Até porque os preços das commodities estão melhorando e devem continuar a impulsionar o desempenho econômico doméstico. O barril do petróleo segue estável acima de US$ 80, enquanto o minério de ferro negociado na China volta a se aproximar da marca de US$ 120. Imagina, então, quando o dólar voltar a perder força no mercado internacional?
Em resumo, esse cenário sugere uma perspectiva mais positiva para os ativos locais e os mercados emergentes. Ainda mais quando o Federal Reserve começar, de fato, a cortar os juros dos Estados Unidos. De uma maneira ou de outra, em algum momento, o mercado local vai entender tudo isso.

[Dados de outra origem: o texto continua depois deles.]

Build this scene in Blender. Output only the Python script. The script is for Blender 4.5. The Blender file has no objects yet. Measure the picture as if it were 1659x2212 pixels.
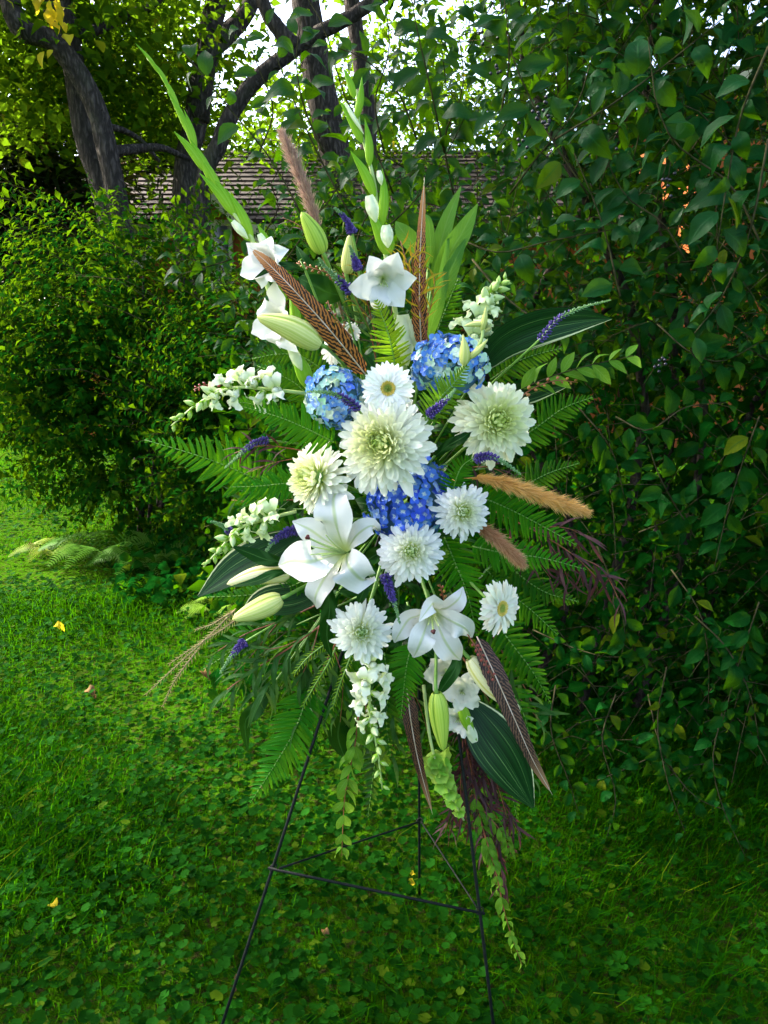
import bpy, math, random
import numpy as np
from mathutils import Vector, Matrix

random.seed(7)
rng = np.random.default_rng(11)
sc = bpy.context.scene
COL = sc.collection
PI = math.pi

# ------------------------------------------------------------------ camera, sky, sun, exposure
F = 1736.0; CU = 829.5; CV = 1106.0
PITCH = math.radians(12.5)
CAMP = Vector((0, 0, 1.5))
cam = bpy.data.cameras.new('camera')
cam.sensor_fit = 'VERTICAL'; cam.sensor_height = 24.0; cam.lens = 24.0 * F / 2212.0
cam.clip_start = 0.05; cam.clip_end = 600
camo = bpy.data.objects.new('camera', cam); COL.objects.link(camo)
camo.location = CAMP; camo.rotation_euler = (PI / 2 - PITCH, 0, 0)
sc.camera = camo

SUN_AZ = math.radians(-65); SUN_EL = math.radians(43)
SUN = Vector((math.sin(SUN_AZ) * math.cos(SUN_EL), math.cos(SUN_AZ) * math.cos(SUN_EL), math.sin(SUN_EL)))
w = bpy.data.worlds.new('World'); sc.world = w; w.use_nodes = True
nt = w.node_tree; bg = nt.nodes['Background']
sky = nt.nodes.new('ShaderNodeTexSky'); sky.sky_type = 'NISHITA'; sky.sun_disc = False
sky.sun_elevation = SUN_EL; sky.sun_rotation = SUN_AZ; sky.dust_density = 4.0; sky.air_density = 0.7; sky.ozone_density = 0.3
nt.links.new(sky.outputs[0], bg.inputs[0]); bg.inputs[1].default_value = 0.15
sl = bpy.data.lights.new('sun', 'SUN'); sl.energy = 3.6; sl.angle = math.radians(0.5); sl.color = (1.0, 0.93, 0.80)
so = bpy.data.objects.new('sun', sl); COL.objects.link(so)
so.rotation_euler = SUN.to_track_quat('Z', 'Y').to_euler()
vs = sc.view_settings
sc.display_settings.display_device = 'sRGB'
vs.view_transform = 'Standard'; vs.look = 'None'; vs.gamma = 1.0; vs.exposure = 2.8; vs.use_curve_mapping = False
cy = sc.cycles
cy.max_bounces = 6; cy.diffuse_bounces = 3; cy.glossy_bounces = 2; cy.transmission_bounces = 4; cy.transparent_max_bounces = 4
cy.caustics_reflective = False; cy.caustics_refractive = False
cy.use_denoising = True

FWD = Vector((0, math.cos(PITCH), -math.sin(PITCH))); UPV = Vector((0, math.sin(PITCH), math.cos(PITCH))); RT = Vector((1, 0, 0))


def at(u, v, y):
    """world point seen at reference pixel (u, v) at world depth y"""
    d = FWD + RT * ((u - CU) / F) - UPV * ((v - CV) / F)
    return CAMP + d * (y / d.y)


def ground(u, v, z=0.0):
    d = FWD + RT * ((u - CU) / F) - UPV * ((v - CV) / F)
    return CAMP + d * ((z - CAMP.z) / d.z)


def mpp(p):
    """metres per reference pixel at point p"""
    return (p - CAMP).dot(FWD) / F


def face(p, a=0.0, b=0.0):
    """direction from p to the camera, leaned by a to the right and b upwards"""
    n = (CAMP - p).normalized()
    return (n + RT * a + UPV * b).normalized()


# ------------------------------------------------------------------ objects and naming
def props(o, label=None, cat=None, group=None, kind=None):
    if label: o['label'] = label
    if cat: o['category'] = cat
    if group: o['group'] = group
    if kind: o['kind'] = kind
    return o


def thing(name, label, cat, loc, group=None):
    o = bpy.data.objects.new(name, None); COL.objects.link(o)
    o.empty_display_size = 0.05; o.location = loc
    return props(o, label, cat, group)


def wloc(o):
    p = Vector((0, 0, 0))
    while o is not None:
        p = p + o.location; o = o.parent
    return p


def link(name, me, parent=None, M=None, color=None, kind=None, label=None):
    """an object with mesh me; M is its WORLD matrix"""
    o = bpy.data.objects.new(name, me); COL.objects.link(o)
    if parent is not None:
        o.parent = parent
        off = Matrix.Translation(-wloc(parent))
    else:
        off = Matrix.Identity(4)
    if M is not None: o.matrix_local = off @ M
    elif parent is not None: o.location = -wloc(parent)
    if color is not None: o.color = (*color[:3], 1.0)
    if kind: o['kind'] = kind
    if label: o['label'] = label
    return o


class MB:
    def __init__(s): s.v = []; s.f = []; s.uv = []; s.mi = []

    def grid(s, P, uv, mi=0, closed=False):
        b = len(s.v); n = len(P); m = len(P[0])
        for r, q in zip(P, uv):
            s.v.extend(r); s.uv.extend(q)
        for i in range(n - 1):
            for j in range(m - 1 if not closed else m):
                k = (j + 1) % m
                s.f.append((b + i * m + j, b + (i + 1) * m + j, b + (i + 1) * m + k, b + i * m + k)); s.mi.append(mi)

    def face(s, pts, mi=0, uv=None):
        b = len(s.v); s.v.extend(pts); s.uv.extend(uv or [(0.5, 0.5)] * len(pts))
        s.f.append(tuple(range(b, b + len(pts)))); s.mi.append(mi)

    def box(s, lo, hi, mi=0):
        x0, y0, z0 = lo; x1, y1, z1 = hi
        b = len(s.v)
        s.v += [Vector(p) for p in ((x0, y0, z0), (x1, y0, z0), (x1, y1, z0), (x0, y1, z0), (x0, y0, z1), (x1, y0, z1), (x1, y1, z1), (x0, y1, z1))]
        s.uv += [(0, 0)] * 8
        for f in ((0, 3, 2, 1), (4, 5, 6, 7), (0, 1, 5, 4), (1, 2, 6, 5), (2, 3, 7, 6), (3, 0, 4, 7)):
            s.f.append(tuple(b + i for i in f)); s.mi.append(mi)

    def mesh(s, name, mats, smooth=True, origin=None):
        me = bpy.data.meshes.new(name)
        V = [tuple(Vector(p) - origin) if origin is not None else tuple(p) for p in s.v]
        me.from_pydata(V, [], s.f)
        for m in (mats if isinstance(mats, (list, tuple)) else [mats]): me.materials.append(m)
        if any(s.mi): me.polygons.foreach_set('material_index', s.mi)
        ul = me.uv_layers.new(name='UVMap')
        li = np.empty(len(me.loops), np.int32); me.loops.foreach_get('vertex_index', li)
        ul.data.foreach_set('uv', np.array(s.uv, np.float32)[li].ravel())
        if smooth: me.polygons.foreach_set('use_smooth', [True] * len(me.polygons))
        me.update(); return me

    def build(s, name, mats, parent=None, **k):
        sm = k.pop('smooth', True)
        if parent is None:
            return link(name, s.mesh(name, mats, sm), None, None, **k)
        o = link(name, s.mesh(name, mats, sm, wloc(parent)), parent, None, **k)
        o.location = (0, 0, 0)
        return o


def spline(pts, n):
    """n+1 samples of a Catmull-Rom curve through pts"""
    p = [Vector(q) for q in pts]
    if len(p) == 2: return [p[0].lerp(p[1], i / n) for i in range(n + 1)]
    e = [p[0] * 2 - p[1]] + p + [p[-1] * 2 - p[-2]]
    out = []; m = len(p) - 1
    for i in range(n + 1):
        t = i / n * m; k = min(int(t), m - 1); t -= k
        a, b, c, d = e[k:k + 4]
        out.append(0.5 * (2 * b + (c - a) * t + (2 * a - 5 * b + 4 * c - d) * t * t + (3 * b - a - 3 * c + d) * t ** 3))
    return out


def tangents(C):
    n = len(C)
    return [(C[min(i + 1, n - 1)] - C[max(i - 1, 0)]).normalized() for i in range(n)]


def perp(T, h):
    s = T.cross(h)
    if s.length < 1e-5: s = T.cross(Vector((0.31, 0.5, 0.8)))
    return s.normalized()


def tube(mb, pts, r0, r1, n=8, k=6, mi=0, rough=0.0, bulge=None):
    C = spline(pts, n); T = tangents(C); P = []; U = []
    ref = Vector((0.2, -1, 0.1))
    for i, (c, t) in enumerate(zip(C, T)):
        a = perp(t, ref); b = t.cross(a); q = i / n
        r = r0 + (r1 - r0) * q
        if bulge: r *= bulge(q)
        P.append([c + (a * math.cos(2 * PI * j / k) + b * math.sin(2 * PI * j / k)) * r * (1 + rough * (random.random() - .5)) for j in range(k)])
        U.append([(q, j / k) for j in range(k)])
    mb.grid(P, U, mi, closed=True)
    b0 = len(mb.v) - (n + 1) * k
    mb.f.append(tuple(b0 + j for j in range(k))); mb.mi.append(mi)
    mb.f.append(tuple(b0 + n * k + j for j in reversed(range(k)))); mb.mi.append(mi)


def blade(mb, pts, width, nh, n=10, m=2, fold=0.0, cup=0.0, wave=0.0, wf=3.0, mi=0, twist=0.0, asym=0.0):
    C = spline(pts, n); T = tangents(C); P = []; U = []; ph = random.random() * 6
    for i, (c, t) in enumerate(zip(C, T)):
        q = i / n
        s = perp(t, nh); N = s.cross(t)
        if twist:
            a = twist * q; s, N = s * math.cos(a) + N * math.sin(a), N * math.cos(a) - s * math.sin(a)
        hw = max(width(q), 1e-5) / 2
        row = []; ur = []
        for j in range(-m, m + 1):
            x = j / m
            row.append(c + s * hw * (x + asym * (1 - x * x)) + N * hw * (fold * abs(x) + cup * x * x + wave * x * abs(x) * math.sin(wf * 2 * PI * q + ph + (1.3 if x > 0 else 0))))
            ur.append((q, (x + 1) / 2))
        P.append(row); U.append(ur)
    mb.grid(P, U, mi)


def pod(mb, pb, pt, w, prof, nh, n=10, k=12, flat=1.0, ribs=0, ribd=0.0, mi=0, bend=0.0, a0=0.0, a1=2 * PI):
    """closed bud-like body from pb to pt"""
    ax = pt - pb; L = ax.length; mid = pb.lerp(pt, .5) + perp(ax.normalized(), nh) * bend * L
    C = spline([pb, mid, pt], n); T = tangents(C); P = []; U = []
    full = abs(a1 - a0 - 2 * PI) < 1e-4
    for i, (c, t) in enumerate(zip(C, T)):
        q = i / n; s = perp(t, nh); N = s.cross(t); r = w / 2 * prof(q)
        row = []; ur = []
        for j in range(k if full else k + 1):
            a = a0 + (a1 - a0) * j / k
            rr = r * (1 - ribd * (abs(math.cos(ribs * a / 2)) ** 6)) if ribs else r
            row.append(c + s * math.cos(a) * rr + N * math.sin(a) * rr * flat); ur.append((q, j / k))
        P.append(row); U.append(ur)
    mb.grid(P, U, mi, closed=full)


def mesh_arrays(name, V, Fq, uv, mat):
    """fast mesh of quads (or tris) from arrays"""
    me = bpy.data.meshes.new(name)
    nf, k = Fq.shape
    me.vertices.add(len(V)); me.vertices.foreach_set('co', V.astype(np.float32).ravel())
    me.loops.add(nf * k); me.loops.foreach_set('vertex_index', Fq.astype(np.int32).ravel())
    me.polygons.add(nf); me.polygons.foreach_set('loop_start', np.arange(0, nf * k, k, dtype=np.int32))
    me.polygons.foreach_set('use_smooth', np.ones(nf, bool))
    me.update(calc_edges=True)
    ul = me.uv_layers.new(name='UVMap'); ul.data.foreach_set('uv', uv[Fq.ravel()].astype(np.float32).ravel())
    me.materials.append(mat)
    return me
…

A ata da reunião de junho do Fed (15h) deve reforçar a chance de corte em setembro. Antes, a agenda do dia traz dados de atividade aqui e lá fora, além do relatório da ADP (9h15) sobre a criação de vagas no setor privado norte-americano. Na véspera do feriado pela Independência, os negócios com as Treasuries fecham mais cedo (13h).